» **Data in this exercise**

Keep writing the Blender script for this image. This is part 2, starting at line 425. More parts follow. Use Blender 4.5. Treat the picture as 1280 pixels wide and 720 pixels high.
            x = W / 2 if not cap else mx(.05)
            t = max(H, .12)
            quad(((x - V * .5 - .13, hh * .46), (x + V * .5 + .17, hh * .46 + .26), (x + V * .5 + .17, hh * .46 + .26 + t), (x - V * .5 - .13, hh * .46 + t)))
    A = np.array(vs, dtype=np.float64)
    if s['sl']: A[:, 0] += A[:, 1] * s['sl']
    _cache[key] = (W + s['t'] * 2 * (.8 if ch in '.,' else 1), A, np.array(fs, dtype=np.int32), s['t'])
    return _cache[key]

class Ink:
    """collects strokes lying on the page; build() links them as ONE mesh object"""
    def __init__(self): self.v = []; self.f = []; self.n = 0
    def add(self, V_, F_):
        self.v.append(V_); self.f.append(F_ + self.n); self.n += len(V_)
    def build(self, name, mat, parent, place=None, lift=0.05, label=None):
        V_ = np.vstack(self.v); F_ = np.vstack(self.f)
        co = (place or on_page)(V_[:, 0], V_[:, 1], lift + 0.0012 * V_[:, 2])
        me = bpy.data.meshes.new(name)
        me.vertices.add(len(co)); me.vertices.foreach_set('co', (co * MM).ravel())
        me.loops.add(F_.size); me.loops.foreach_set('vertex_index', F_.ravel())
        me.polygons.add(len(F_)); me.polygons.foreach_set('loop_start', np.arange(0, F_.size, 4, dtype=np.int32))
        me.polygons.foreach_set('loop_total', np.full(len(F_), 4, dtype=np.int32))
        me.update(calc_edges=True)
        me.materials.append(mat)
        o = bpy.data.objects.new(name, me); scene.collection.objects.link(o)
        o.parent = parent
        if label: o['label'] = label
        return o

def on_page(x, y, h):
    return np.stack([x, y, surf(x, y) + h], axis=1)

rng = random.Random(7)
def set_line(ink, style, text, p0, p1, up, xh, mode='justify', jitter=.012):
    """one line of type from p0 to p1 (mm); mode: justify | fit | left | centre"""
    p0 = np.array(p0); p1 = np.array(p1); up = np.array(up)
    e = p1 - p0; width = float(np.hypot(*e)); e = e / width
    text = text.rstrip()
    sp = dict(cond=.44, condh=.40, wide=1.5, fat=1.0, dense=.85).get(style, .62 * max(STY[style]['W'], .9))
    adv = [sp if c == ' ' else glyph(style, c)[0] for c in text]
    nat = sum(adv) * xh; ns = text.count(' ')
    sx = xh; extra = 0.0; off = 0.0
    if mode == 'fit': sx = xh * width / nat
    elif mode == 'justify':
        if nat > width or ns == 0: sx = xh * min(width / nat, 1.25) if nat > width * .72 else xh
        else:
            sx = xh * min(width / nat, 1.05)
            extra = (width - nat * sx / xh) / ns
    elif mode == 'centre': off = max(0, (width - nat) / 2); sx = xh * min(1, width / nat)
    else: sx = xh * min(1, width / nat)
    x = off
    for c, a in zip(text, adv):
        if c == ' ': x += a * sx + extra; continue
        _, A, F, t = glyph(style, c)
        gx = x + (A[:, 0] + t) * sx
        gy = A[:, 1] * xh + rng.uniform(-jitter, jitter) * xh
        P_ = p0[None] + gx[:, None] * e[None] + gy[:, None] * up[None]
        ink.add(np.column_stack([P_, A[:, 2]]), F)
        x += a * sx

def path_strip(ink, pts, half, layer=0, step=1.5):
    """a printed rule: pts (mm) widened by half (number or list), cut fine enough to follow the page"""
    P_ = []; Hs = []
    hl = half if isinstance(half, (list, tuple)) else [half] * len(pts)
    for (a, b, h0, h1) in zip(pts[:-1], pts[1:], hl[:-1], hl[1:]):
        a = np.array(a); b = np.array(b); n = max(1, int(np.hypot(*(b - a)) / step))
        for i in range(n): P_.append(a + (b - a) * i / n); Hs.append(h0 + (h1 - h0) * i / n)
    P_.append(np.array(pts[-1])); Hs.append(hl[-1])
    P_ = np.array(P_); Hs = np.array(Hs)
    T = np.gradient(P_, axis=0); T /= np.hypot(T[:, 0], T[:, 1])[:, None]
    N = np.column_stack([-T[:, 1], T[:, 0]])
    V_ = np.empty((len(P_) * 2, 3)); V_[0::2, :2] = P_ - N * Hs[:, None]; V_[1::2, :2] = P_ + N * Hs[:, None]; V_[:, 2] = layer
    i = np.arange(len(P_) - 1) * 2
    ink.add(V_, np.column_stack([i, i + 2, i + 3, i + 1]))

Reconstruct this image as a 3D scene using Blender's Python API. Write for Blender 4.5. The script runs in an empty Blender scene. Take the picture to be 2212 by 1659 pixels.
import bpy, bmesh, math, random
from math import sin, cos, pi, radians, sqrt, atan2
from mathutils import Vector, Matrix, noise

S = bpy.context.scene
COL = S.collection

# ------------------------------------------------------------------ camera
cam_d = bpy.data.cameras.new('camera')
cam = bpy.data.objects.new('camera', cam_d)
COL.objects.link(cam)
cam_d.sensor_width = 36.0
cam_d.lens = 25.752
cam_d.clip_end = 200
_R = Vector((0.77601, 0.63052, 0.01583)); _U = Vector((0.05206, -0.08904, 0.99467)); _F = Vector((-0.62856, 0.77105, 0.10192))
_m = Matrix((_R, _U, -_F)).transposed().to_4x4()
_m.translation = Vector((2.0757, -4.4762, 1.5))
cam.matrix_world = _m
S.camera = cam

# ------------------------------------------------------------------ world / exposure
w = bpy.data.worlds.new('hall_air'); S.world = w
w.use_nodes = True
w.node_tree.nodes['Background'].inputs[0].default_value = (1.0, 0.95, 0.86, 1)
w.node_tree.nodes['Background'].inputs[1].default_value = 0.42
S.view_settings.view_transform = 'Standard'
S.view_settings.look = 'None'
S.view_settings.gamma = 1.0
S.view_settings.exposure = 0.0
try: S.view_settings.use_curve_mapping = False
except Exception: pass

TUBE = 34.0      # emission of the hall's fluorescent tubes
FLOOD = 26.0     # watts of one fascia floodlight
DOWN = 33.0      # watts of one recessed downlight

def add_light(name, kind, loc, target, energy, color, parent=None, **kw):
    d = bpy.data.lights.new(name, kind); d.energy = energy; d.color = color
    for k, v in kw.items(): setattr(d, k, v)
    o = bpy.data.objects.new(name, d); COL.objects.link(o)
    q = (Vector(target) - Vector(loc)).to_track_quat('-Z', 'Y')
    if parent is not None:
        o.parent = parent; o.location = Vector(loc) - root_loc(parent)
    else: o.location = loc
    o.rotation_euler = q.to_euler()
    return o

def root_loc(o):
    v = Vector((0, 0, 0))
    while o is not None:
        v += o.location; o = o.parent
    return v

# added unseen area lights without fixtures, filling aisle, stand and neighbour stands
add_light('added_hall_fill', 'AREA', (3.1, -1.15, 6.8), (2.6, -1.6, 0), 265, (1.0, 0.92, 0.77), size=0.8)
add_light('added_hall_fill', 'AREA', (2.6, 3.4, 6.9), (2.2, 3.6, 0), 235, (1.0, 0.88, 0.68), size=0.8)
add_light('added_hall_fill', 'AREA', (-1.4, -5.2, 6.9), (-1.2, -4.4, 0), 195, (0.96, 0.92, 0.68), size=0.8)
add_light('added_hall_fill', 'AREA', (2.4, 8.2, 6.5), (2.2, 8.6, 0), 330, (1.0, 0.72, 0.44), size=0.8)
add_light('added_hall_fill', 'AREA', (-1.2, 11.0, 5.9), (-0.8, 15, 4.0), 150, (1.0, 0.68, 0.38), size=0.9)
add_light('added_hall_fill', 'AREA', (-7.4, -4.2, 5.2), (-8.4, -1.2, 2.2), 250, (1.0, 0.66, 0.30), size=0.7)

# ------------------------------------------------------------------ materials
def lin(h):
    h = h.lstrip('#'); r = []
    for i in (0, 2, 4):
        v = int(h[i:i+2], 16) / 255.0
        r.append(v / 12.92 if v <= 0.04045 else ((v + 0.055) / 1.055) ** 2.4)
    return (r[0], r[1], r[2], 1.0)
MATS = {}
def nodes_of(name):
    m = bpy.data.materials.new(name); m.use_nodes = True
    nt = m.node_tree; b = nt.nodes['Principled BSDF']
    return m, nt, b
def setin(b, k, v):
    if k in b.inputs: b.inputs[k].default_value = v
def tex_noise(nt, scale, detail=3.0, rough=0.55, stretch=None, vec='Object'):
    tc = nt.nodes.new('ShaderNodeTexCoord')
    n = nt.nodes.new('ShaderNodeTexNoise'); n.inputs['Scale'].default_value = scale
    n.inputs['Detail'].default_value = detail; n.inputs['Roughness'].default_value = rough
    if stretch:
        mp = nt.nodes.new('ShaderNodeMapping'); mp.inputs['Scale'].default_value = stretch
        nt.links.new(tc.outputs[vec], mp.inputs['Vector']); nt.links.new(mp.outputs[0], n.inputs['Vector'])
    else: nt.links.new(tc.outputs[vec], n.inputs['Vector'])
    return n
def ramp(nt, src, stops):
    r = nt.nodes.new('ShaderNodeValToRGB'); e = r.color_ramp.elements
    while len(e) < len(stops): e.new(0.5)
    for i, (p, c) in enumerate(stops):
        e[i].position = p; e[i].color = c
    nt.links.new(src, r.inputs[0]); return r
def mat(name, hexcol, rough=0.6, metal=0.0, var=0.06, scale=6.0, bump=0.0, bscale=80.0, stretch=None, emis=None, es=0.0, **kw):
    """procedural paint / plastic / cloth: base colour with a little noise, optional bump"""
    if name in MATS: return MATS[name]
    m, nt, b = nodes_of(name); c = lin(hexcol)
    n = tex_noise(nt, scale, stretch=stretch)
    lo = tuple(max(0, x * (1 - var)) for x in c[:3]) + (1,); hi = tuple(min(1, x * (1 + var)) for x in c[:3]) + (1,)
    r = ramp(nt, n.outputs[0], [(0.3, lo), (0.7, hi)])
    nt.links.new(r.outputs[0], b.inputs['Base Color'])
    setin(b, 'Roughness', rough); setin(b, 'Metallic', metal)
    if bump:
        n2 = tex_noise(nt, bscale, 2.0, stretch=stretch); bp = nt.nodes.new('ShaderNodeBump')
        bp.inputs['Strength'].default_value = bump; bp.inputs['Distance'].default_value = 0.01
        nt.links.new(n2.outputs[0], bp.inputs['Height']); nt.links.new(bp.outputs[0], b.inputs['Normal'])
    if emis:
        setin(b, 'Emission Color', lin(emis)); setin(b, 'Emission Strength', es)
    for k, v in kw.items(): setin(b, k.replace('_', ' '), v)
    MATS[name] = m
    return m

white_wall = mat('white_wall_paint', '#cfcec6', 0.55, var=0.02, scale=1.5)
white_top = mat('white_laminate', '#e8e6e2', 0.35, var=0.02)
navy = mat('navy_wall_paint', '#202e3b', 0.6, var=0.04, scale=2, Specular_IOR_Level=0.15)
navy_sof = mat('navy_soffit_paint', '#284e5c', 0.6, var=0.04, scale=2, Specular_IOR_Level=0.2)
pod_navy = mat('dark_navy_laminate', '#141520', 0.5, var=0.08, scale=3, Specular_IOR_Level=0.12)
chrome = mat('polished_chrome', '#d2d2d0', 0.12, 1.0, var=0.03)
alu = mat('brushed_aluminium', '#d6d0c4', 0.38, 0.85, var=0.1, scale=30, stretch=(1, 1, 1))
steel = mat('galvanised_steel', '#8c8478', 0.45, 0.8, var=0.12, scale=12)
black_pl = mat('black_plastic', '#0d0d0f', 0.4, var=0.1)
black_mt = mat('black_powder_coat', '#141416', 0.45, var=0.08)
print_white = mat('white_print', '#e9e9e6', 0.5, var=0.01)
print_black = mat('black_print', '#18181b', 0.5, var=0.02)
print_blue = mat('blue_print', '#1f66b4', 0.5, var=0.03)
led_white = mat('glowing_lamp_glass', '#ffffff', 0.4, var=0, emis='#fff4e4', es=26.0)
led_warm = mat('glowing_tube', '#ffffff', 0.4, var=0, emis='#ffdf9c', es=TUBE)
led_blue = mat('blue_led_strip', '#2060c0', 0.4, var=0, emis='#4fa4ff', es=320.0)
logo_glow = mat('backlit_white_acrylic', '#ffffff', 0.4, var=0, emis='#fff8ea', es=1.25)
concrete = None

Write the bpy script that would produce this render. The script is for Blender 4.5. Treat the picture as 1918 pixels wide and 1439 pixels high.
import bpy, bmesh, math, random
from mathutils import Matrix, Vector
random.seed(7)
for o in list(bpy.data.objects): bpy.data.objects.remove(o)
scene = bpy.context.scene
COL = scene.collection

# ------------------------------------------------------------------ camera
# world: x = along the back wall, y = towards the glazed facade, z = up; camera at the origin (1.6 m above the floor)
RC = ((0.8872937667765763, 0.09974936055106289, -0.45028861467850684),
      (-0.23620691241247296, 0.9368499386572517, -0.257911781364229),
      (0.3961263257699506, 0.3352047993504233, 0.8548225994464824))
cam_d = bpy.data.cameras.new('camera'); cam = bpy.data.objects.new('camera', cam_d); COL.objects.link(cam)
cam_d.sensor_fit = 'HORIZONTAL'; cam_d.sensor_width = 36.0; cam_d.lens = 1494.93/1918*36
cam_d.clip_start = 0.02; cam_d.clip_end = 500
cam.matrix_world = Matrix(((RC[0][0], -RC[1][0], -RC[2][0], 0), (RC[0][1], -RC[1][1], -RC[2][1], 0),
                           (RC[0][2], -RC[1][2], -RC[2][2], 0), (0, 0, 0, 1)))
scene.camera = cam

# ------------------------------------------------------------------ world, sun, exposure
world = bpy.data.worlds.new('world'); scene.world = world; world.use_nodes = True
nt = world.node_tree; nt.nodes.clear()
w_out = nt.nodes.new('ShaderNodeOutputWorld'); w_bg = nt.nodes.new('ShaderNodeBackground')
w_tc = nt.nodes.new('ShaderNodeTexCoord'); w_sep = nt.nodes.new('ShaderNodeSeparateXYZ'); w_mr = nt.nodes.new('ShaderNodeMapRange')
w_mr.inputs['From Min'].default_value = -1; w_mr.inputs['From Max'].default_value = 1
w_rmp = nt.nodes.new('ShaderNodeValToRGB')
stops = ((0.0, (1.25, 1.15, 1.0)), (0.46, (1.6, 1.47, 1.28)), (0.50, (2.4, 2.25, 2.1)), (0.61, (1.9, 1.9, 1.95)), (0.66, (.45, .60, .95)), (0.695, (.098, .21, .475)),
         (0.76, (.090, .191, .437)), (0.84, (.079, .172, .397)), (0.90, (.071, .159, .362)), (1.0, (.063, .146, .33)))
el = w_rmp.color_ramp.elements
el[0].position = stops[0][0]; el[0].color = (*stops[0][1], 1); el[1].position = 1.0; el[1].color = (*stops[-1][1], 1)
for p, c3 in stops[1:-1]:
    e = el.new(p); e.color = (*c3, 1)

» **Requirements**
Copy exactly the lines from the top of the entries through the line with "return _cache[key]" in it, please, keeping both ends and adding nothing.

» **Solution to this task**
Keep writing the Blender script for this image. This is part 2, starting at line 425. More parts follow. Use Blender 4.5. Treat the picture as 1280 pixels wide and 720 pixels high.
            x = W / 2 if not cap else mx(.05)
            t = max(H, .12)
            quad(((x - V * .5 - .13, hh * .46), (x + V * .5 + .17, hh * .46 + .26), (x + V * .5 + .17, hh * .46 + .26 + t), (x - V * .5 - .13, hh * .46 + t)))
    A = np.array(vs, dtype=np.float64)
    if s['sl']: A[:, 0] += A[:, 1] * s['sl']
    _cache[key] = (W + s['t'] * 2 * (.8 if ch in '.,' else 1), A, np.array(fs, dtype=np.int32), s['t'])
    return _cache[key]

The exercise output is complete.